The findings point to a significant acceleration of the global water cycle, an indication that isn't as obvious in direct salinity readings from ocean buoys, which normally measure a few meters below the ocean's surface. Climate models, on the other hand, frequently forecast it.
Climate experts forecast more evaporation on the ocean surface as global temperatures rise, making the top layer of the sea saltier and adding moisture to the atmosphere.
As a result, rainfall will rise in other regions of the earth, diluting certain bodies of water and making them less salty.
The trend may be summarized as "wet-gets-wetter-dry-gets-drier," and that is really concerning. If the water cycle speeds up as a result of global warming, it might have far-reaching consequences for modern society, including drought and water scarcity, as well as more severe storms and flooding.
It might even have started speeding up snow melt, as rainfall has been increasing in polar regions.
"This higher amount of water circulating in the atmosphere could also explain the increase in rainfall that is being detected in some polar areas, where the fact that it is raining instead of snowing is speeding up the melting," adds Barcelona's Institute of Marine Sciences mathematician Estrella Olmedo.

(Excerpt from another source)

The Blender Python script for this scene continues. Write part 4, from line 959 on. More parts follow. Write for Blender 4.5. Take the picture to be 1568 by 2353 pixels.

There are fewer ocean buoys that directly detect surface salinity at our planet's far north and far south poles. The latest satellite study is the first to take a worldwide view of the situation."Where the wind is no longer so strong, the surface water warms up, but does not exchange heat with the water below, allowing the surface to become more saline than the lower layers and enabling the effect of evaporation to be observed with satellite measurements," says physicist Antonio Turiel of Spain's Institut de Ciències del Mar.
"This tells us that the atmosphere and the ocean interact in a stronger way than we imagined, with important consequences for the continental and polar areas."
According to recent climate models, the Earth's water cycle might intensify by up to 7% for every degree Celsius of warming.
In practice, this means that rainy areas may become 7% wetter and dry ones could become 7% dryer on average.
These projections are now backed up by global satellite data. Researchers discovered considerable variations in buoy and satellite measurements of salinity in tropical and mid-latitude areas.
The latter observations revealed changes in the Earth's water cycle more clearly.
"Specifically, in the Pacific we have seen that surface salinity decreases more slowly than subsurface salinity and, in this same region, we have observed an increase in sea surface temperature and a decrease in the intensity of winds and the depth of the mixing layer," explains Estrella Olmedo.
The authors propose that satellite salinity data should be included in future ocean models since it appears to be a reliable proxy for global evaporation and precipitation fluxes.
The only way to prevent future heatwaves, droughts, and storms is to limit global warming - and there's plenty humanity can still do.
The world has already accepted a certain level of change. Extreme weather events will be 14 percent greater than they were at the outset of the Industrial Revolution, according to the latest assessment from the International Panel on Climate Change.
That's a concerning amount of change.The United Nations predicted a series of devastating droughts in the future decades in 2021. When nearly a quarter of the globe already lacks access to water, the effects might be disastrous.